====== DATA SECTION ======
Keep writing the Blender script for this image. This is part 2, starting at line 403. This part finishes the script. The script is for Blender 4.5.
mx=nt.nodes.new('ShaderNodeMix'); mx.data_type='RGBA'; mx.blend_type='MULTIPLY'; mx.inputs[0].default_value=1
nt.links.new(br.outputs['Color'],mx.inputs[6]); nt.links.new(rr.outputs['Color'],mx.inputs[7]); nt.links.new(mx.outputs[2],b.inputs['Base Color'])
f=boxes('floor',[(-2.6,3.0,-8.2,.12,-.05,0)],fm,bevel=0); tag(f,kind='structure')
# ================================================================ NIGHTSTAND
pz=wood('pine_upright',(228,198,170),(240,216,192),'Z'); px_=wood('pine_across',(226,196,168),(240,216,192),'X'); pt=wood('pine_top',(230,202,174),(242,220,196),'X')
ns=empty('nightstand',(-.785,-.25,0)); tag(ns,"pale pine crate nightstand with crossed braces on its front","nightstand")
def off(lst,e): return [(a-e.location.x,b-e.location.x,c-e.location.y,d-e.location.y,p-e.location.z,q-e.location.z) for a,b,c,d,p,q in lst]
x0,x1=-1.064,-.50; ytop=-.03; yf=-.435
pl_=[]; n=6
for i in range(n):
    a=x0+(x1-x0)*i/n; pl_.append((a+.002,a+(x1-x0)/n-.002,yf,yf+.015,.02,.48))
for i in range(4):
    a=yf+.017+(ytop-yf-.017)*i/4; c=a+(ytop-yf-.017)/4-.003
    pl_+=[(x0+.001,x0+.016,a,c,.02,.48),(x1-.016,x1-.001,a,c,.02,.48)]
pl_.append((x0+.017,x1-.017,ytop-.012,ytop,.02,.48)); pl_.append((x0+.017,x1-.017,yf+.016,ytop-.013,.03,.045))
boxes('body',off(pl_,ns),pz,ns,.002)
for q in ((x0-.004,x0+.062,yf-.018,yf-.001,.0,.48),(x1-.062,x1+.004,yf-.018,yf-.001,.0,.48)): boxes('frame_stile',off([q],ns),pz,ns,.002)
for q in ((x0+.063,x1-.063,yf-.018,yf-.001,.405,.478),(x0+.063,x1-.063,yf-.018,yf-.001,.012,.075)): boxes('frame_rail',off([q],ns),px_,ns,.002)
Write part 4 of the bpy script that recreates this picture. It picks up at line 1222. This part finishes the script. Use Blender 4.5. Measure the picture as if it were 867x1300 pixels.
======
Exact output of every entry is required.

**RESPONSE TO THE EXERCISE**
Keep writing the Blender script for this image. This is part 2, starting at line 403. This part finishes the script. The script is for Blender 4.5.
mx=nt.nodes.new('ShaderNodeMix'); mx.data_type='RGBA'; mx.blend_type='MULTIPLY'; mx.inputs[0].default_value=1
nt.links.new(br.outputs['Color'],mx.inputs[6]); nt.links.new(rr.outputs['Color'],mx.inputs[7]); nt.links.new(mx.outputs[2],b.inputs['Base Color'])
f=boxes('floor',[(-2.6,3.0,-8.2,.12,-.05,0)],fm,bevel=0); tag(f,kind='structure')
# ================================================================ NIGHTSTAND
pz=wood('pine_upright',(228,198,170),(240,216,192),'Z'); px_=wood('pine_across',(226,196,168),(240,216,192),'X'); pt=wood('pine_top',(230,202,174),(242,220,196),'X')
ns=empty('nightstand',(-.785,-.25,0)); tag(ns,"pale pine crate nightstand with crossed braces on its front","nightstand")
def off(lst,e): return [(a-e.location.x,b-e.location.x,c-e.location.y,d-e.location.y,p-e.location.z,q-e.location.z) for a,b,c,d,p,q in lst]
x0,x1=-1.064,-.50; ytop=-.03; yf=-.435
pl_=[]; n=6
for i in range(n):
    a=x0+(x1-x0)*i/n; pl_.append((a+.002,a+(x1-x0)/n-.002,yf,yf+.015,.02,.48))
for i in range(4):
    a=yf+.017+(ytop-yf-.017)*i/4; c=a+(ytop-yf-.017)/4-.003
    pl_+=[(x0+.001,x0+.016,a,c,.02,.48),(x1-.016,x1-.001,a,c,.02,.48)]
pl_.append((x0+.017,x1-.017,ytop-.012,ytop,.02,.48)); pl_.append((x0+.017,x1-.017,yf+.016,ytop-.013,.03,.045))
boxes('body',off(pl_,ns),pz,ns,.002)
for q in ((x0-.004,x0+.062,yf-.018,yf-.001,.0,.48),(x1-.062,x1+.004,yf-.018,yf-.001,.0,.48)): boxes('frame_stile',off([q],ns),pz,ns,.002)
for q in ((x0+.063,x1-.063,yf-.018,yf-.001,.405,.478),(x0+.063,x1-.063,yf-.018,yf-.001,.012,.075)): boxes('frame_rail',off([q],ns),px_,ns,.002)
Write part 4 of the bpy script that recreates this picture. It picks up at line 1222. This part finishes the script. Use Blender 4.5. Measure the picture as if it were 867x1300 pixels.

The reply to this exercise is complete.